The land of Tagore is suffering from a famine of conscience (vivek ka akaal) or else there would have been massive protests against the National Register of Citizens, journalist Ravish Kumar told a city audience on Saturday.
“Bengal was hit by a devastating famine in 1943 that killed lakhs.… The signals of another famine are visible. It is the famine of conscience. People are scouting for documents to jump into this famine. This famine is being brought about by a register called the National Register of Citizens,” Kumar said while delivering the Rituparno Ghosh Memorial Lecture 2019, organised by Pratyay Gender Trust.
The NRC, if it happens, will engineer a new Bengal, he said. “Once NRC happens, two persons who have known each other for decades will start looking at each other with suspicion unless their names are on the register.”
The National Register of Citizens has the names of all Indian citizens. Before being updated in Assam, only once before had an NRC been prepared, in 1951.
Kumar recollected how home minister Amit Shah assured members of all but one community when he sought to address the rising panic over NRC in Bengal.
“I assure all refugees — Hindu, Sikh, Jain, Buddhist and Christian — that the Government of India would not ask any one of them to leave the country,” Shah had said on October 1, on the eve of Mahatma Gandhi’s birth anniversary, at the Netaji Indoor Stadium.
“But you were silent. Nobody told him that he is not the home minister of India minus 15 crore Muslims,” Kumar told the audience. “Bengal is slipping from your hands. If you can’t see, then you don’t want to see. Get out, hit the streets and tell people that you want to know each other from the heart, not by their serial number on a register.”
The programme, in its sixth edition, invites speakers from diverse backgrounds to celebrate the pluralism and diversity of the late filmmaker.

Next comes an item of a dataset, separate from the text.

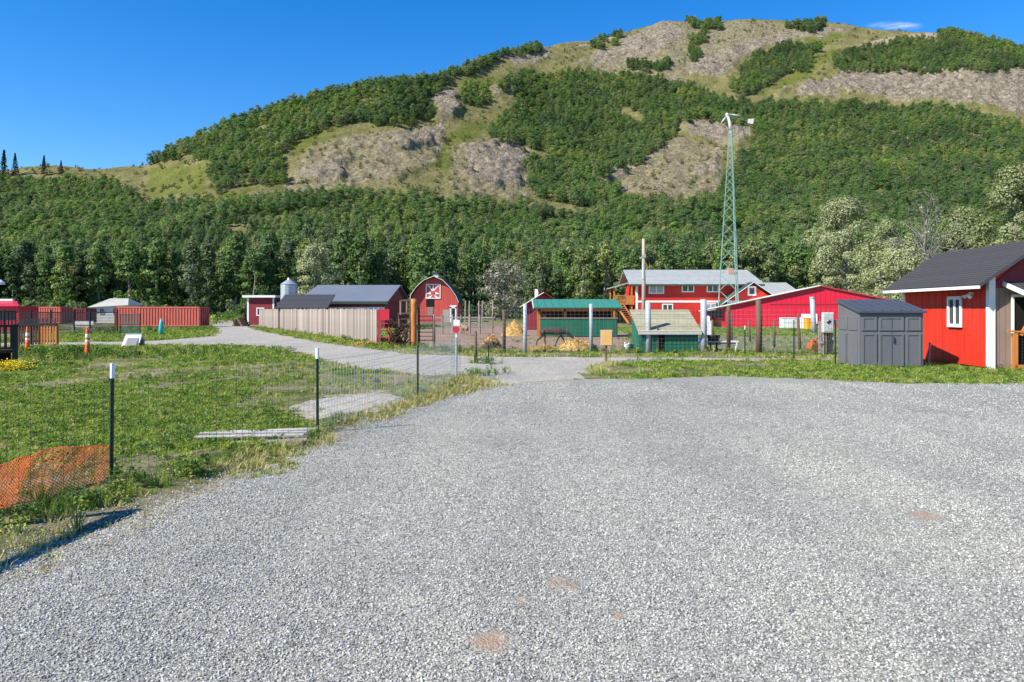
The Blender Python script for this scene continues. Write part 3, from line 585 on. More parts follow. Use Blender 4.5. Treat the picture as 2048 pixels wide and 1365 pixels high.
def boards_wall(par, mat, p0, p1, z0, top, bw, thick=.022, name='board', gap=.008):
    """vertical boards from p0 to p1 (local xy) with tops given by top(s)"""
    p0 = Vector((*p0, 0)); p1 = Vector((*p1, 0)); Ln = (p1 - p0).length; d = (p1 - p0) / Ln; n = int(round(Ln / bw)); w = Ln / n; nr = Vector((d.y, -d.x, 0))
    for i in range(n):
        a = p0 + d * (i * w + gap / 2); b = p0 + d * ((i + 1) * w - gap / 2); o_ = nr * thick * (1 + .25 * (i % 2))
        ta, tb_ = top(i * w), top((i + 1) * w)
        B().prism([(a.x, a.y, z0), (b.x, b.y, z0), (b.x, b.y, tb_), (a.x, a.y, ta)], o_).build(name, mat, par)
def slope_roof(par, mat, e0, e1, r0, r1, th=.06, courses=0, name='roof', cmat=None, ribs=0):
    """roof slab between eave edge e0-e1 and ridge edge r0-r1 (local points), with shingle courses or ribs"""
    e0, e1, r0, r1 = map(Vector, (e0, e1, r0, r1)); nn = (e1 - e0).cross(r0 - e0).normalized()
    if nn.z < 0: nn = -nn
    sl_ = B().prism([e0, e1, r1, r0], nn * th).build(name, mat, par)
    if courses:
        for k in range(courses):
            f0, f1 = k / courses, min(1, (k + 1.12) / courses)
            a, b = e0.lerp(r0, f0) + nn * (th + .014), e1.lerp(r1, f0) + nn * (th + .014); c, d = e1.lerp(r1, f1) + nn * (th + .004), e0.lerp(r0, f1) + nn * (th + .004)
            B().prism([a, b, c, d], -nn * .009).build('shingle_course', cmat or mat, sl_)
    for k in range(ribs):
        f = (k + .5) / ribs; B().beam(e0.lerp(e1, f) + nn * (th + .012), r0.lerp(r1, f) + nn * (th + .012), .05, .03, nn).build('rib', mat, sl_)
    return sl_

# --- red shed on the right
rs = root('red_shed', 'bright red board shed with charcoal shingle roof and white corner trim', 'shed', (13.2, 20.45), R(-3))
LW, WW, EZ, RZ_ = 4.9, 2.75, 2.66, 3.6        # length (local y), width (local x)
rect('wall', m_red, rs, .03, WW, .03, LW, .08, 2.62)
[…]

This was the first time Kumar was speaking at a public forum in Calcutta since receiving the Ramon Magsaysay Award for 2019. The auditorium of Basusree cinema near Kalighat was packed and Ravish Kumar was flooded with questions.
A beautiful rendition of a Kabir verse set the tone before Kumar took stage. “Hindu kehet hai Ram hamara, Musalman Rehmana. Apas mein dou lare martu hain, maram koi na jana (Hindus claim Ram, Muslims Rahman. The two fight, but nobody understands the essence).
There was a problem with the microphone as Kumar started to speak. Asking for another mic, Kumar quipped, tongue firmly in cheek: “If one fails, the other will keep working. Just like economy fails but politics goes on.”